Meer mensen, minder stenen De komende jaren zal het meer over mensen gaan en minder over stenen. Daarbij is respect het begin van alles. Maar voor je het weet gaan wij het als overheid weer bepalen, want oude wetten zijn hardnekkig. Over het algemeen gebeurt er veel meer in de samenleving dan de overheid en al die professionals zien. Dit zullen we vooral moeten laten gaan en we zullen moeten oppassen voor: • Big society, want daar komt weer het woord ‘big’ = ‘meer’ in voor en het hoeft allemaal niet zo groots. In de eenvoud zit vaak de kracht. • Managers en beleidsmakers die zich deze thematiek weer gaan eigen maken. Voor je het weet wordt de leefbare en solidaire samenleving top down opgelegd. We kunnen wel wat leren van het jaren stenen stapelen. Namelijk dat ook het bouwen aan een samenleving steen voor steen, mens voor mens, zal moeten gebeuren. En dan is het vooral een taak van de gemeentelijke overheid om zich te richten op die mensen die daar stevige steun bij nodig hebben.

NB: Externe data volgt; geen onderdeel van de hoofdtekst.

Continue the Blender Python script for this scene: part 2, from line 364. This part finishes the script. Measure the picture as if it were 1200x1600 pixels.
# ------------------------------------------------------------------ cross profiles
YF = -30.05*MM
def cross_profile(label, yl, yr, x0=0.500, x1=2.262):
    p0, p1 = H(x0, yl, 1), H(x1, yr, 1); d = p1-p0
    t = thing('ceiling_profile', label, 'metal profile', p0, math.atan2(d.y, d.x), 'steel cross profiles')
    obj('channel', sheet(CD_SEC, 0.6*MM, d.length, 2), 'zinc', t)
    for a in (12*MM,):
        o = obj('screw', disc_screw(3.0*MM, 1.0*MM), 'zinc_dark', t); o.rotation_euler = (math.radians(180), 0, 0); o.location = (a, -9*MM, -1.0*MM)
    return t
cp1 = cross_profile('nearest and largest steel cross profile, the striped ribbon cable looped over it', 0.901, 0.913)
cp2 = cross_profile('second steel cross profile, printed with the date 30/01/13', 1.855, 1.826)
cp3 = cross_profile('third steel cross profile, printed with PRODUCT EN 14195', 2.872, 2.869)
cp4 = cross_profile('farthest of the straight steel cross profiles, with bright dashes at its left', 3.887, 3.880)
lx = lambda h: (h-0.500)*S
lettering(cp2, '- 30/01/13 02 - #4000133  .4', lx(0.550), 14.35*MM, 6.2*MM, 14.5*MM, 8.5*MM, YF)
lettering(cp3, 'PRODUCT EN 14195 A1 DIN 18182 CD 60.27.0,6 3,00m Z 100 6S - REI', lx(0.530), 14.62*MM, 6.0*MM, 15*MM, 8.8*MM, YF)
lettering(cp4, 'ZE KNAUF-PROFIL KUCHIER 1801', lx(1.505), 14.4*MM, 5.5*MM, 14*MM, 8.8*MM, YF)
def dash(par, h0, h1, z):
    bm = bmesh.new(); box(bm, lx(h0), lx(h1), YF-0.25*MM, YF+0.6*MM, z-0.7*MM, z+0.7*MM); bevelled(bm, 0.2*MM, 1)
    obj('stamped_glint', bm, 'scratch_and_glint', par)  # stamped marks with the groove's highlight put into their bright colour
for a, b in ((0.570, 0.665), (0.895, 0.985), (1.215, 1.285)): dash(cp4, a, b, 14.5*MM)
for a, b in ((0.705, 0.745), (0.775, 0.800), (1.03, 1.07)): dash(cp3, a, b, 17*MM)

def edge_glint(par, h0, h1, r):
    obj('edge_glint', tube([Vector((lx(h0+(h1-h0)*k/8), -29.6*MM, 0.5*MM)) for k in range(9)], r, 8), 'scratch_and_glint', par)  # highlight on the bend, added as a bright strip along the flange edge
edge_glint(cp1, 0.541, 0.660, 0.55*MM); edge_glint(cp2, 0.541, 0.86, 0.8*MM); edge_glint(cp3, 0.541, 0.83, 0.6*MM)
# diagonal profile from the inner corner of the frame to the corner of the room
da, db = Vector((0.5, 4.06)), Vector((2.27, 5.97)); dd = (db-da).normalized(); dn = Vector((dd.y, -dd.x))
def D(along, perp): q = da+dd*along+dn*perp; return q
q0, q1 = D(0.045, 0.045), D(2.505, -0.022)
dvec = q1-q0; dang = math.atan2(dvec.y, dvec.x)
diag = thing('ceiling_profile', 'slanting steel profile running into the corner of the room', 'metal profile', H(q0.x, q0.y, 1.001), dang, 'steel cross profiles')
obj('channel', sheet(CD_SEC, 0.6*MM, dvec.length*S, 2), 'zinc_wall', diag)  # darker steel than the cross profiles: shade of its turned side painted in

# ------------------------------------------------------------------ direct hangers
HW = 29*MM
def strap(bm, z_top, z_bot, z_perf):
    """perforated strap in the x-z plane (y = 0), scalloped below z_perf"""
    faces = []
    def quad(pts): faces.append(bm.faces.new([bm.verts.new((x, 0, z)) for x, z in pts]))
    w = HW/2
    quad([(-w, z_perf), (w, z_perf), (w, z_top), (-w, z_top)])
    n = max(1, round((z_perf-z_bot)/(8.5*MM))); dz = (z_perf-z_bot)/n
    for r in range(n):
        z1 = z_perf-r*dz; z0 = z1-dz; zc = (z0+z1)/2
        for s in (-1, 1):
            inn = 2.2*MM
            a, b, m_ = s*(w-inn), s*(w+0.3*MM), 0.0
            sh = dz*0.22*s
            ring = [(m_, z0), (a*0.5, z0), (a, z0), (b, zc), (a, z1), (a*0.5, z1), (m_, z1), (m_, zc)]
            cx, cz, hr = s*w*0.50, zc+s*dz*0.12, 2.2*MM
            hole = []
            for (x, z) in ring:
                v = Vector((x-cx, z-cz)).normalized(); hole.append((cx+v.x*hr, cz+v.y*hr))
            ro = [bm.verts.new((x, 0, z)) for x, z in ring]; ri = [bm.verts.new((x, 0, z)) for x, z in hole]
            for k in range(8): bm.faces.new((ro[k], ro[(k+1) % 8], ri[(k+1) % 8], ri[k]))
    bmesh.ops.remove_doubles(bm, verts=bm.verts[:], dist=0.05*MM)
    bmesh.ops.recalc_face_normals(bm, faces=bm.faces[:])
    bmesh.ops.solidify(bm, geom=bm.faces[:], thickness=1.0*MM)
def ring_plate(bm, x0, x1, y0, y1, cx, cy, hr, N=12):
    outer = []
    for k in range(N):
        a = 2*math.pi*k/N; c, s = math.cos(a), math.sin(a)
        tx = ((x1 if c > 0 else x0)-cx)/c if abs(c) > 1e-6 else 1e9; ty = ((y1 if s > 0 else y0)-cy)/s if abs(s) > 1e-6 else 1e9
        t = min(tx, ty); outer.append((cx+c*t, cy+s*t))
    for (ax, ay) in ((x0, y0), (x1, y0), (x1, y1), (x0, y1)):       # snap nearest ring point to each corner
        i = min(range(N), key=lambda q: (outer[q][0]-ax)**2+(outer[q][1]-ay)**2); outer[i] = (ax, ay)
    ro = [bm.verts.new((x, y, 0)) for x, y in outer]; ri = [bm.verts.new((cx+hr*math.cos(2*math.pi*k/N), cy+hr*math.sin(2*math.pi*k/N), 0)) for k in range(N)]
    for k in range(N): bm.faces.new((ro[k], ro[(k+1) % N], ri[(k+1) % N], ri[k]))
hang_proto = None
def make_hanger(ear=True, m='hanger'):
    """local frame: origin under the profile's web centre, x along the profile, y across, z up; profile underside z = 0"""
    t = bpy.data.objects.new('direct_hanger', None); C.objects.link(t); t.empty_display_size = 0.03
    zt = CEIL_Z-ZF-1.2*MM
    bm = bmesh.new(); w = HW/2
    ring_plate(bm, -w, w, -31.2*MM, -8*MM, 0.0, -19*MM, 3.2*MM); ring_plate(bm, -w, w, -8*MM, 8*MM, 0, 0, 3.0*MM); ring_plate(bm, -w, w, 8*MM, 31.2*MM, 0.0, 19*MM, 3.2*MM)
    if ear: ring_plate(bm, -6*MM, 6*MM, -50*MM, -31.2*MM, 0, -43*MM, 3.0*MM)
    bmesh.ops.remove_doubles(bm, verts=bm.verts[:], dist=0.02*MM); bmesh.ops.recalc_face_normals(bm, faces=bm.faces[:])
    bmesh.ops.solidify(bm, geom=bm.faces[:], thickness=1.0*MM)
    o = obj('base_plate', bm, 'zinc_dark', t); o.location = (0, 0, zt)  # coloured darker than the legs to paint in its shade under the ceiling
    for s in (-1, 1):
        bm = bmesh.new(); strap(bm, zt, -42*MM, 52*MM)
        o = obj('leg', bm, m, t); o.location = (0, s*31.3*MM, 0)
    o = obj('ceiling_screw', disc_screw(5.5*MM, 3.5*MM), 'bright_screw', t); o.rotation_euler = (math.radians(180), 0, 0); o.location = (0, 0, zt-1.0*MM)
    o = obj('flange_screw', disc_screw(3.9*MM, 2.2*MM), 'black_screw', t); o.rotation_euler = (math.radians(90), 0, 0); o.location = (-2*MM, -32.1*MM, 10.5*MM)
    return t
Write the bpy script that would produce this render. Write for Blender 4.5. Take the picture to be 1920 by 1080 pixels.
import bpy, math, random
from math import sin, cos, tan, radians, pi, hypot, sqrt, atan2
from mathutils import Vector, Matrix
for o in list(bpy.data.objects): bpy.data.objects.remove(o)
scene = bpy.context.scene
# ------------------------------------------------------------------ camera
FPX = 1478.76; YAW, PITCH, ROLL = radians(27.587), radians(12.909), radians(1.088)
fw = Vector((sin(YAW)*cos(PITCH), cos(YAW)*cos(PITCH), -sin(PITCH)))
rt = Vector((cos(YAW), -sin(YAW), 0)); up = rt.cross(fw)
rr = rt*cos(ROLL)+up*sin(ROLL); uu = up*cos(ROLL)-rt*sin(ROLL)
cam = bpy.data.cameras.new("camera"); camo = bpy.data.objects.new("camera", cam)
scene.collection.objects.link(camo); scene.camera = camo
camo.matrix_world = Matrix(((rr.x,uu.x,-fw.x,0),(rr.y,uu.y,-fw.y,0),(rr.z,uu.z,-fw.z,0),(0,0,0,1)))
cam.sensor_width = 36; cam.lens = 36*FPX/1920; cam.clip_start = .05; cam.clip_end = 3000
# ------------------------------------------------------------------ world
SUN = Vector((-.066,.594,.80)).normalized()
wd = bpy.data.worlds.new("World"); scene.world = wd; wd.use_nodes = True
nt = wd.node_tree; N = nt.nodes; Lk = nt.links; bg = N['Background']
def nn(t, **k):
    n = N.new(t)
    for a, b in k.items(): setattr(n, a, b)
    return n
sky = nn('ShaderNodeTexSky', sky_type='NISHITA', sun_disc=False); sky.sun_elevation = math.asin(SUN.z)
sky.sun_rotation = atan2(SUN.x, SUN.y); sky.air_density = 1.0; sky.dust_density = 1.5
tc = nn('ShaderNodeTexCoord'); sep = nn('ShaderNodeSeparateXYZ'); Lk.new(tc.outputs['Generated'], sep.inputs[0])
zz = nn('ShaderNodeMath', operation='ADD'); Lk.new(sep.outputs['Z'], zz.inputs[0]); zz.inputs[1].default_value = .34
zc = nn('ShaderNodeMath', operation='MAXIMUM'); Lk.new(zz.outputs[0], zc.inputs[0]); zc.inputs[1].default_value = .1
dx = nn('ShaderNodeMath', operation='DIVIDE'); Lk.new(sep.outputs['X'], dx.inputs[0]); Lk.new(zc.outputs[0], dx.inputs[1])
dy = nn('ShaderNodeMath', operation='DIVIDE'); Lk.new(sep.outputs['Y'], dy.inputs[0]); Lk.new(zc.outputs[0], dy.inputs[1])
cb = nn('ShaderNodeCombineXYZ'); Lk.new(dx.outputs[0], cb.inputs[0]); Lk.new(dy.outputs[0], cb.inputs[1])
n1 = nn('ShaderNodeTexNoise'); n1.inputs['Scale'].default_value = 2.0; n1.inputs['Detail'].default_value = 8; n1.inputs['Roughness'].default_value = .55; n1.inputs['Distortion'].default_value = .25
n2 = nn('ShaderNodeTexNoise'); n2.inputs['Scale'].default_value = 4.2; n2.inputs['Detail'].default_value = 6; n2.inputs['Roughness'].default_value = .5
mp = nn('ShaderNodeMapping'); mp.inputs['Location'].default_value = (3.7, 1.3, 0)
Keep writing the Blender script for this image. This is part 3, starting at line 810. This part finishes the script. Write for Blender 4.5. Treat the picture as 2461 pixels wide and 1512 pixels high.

De jeugd heeft de toekomst Meer aandacht waar nodig leidt tot minder problemen met burgers, te beginnen bij de jeugd. Als we willen aansluiten bij de nieuwe generatie, dan moeten we hun manier van werken toepassen en dat is veelvuldig gebruik maken van sociale media. ‘Het sporen van de jeugd’, zoals Winsemius het noemde, is nog altijd zeer actueel. Maar er is een nieuwe groep jongeren die zich actief met de samenleving wil bezighouden. Wat te denken van de duurzaamheidsbeweging en de occupybeweging. Maar laatst waren er ook gemeenten in beeld die jongeren in de bijstand adviseerden om in de Wajong te gaan. Dan had de jongere meer geld en de gemeente een jongere uit de bijstand, zodat zij zich niet meer om hem of haar hoefde te bekommeren. Dit kan toch niet de bedoeling zijn? Gemeenten zullen hun verantwoordelijkheid moeten nemen en het goede voorbeeld geven.
Terug naar de schuurtjes Tijdens dit congres is Den Helder een laboratorium. We gaan op zoek naar haarvaten, naar plekken van creativiteit . Dat zijn de plekken die zich meestal bevinden in de ‘schuurtjes’ van de stad. Het doet denken aan de kampvuurtjes van Kuneman tijdens zijn voordracht in Enschede, alweer 5 jaar geleden, onder de titel : ‘Voorbij de dikke IK’. Onder oude bomen groeit niet veel meer. Ik daag jullie uit om dergelijke schuurtjes van innovatie te vinden en te voeden. En nog een laatste tip voor het congres:
Je mist meer dan je meemaakt, helemaal niet erg, maar geniet er niet minder om.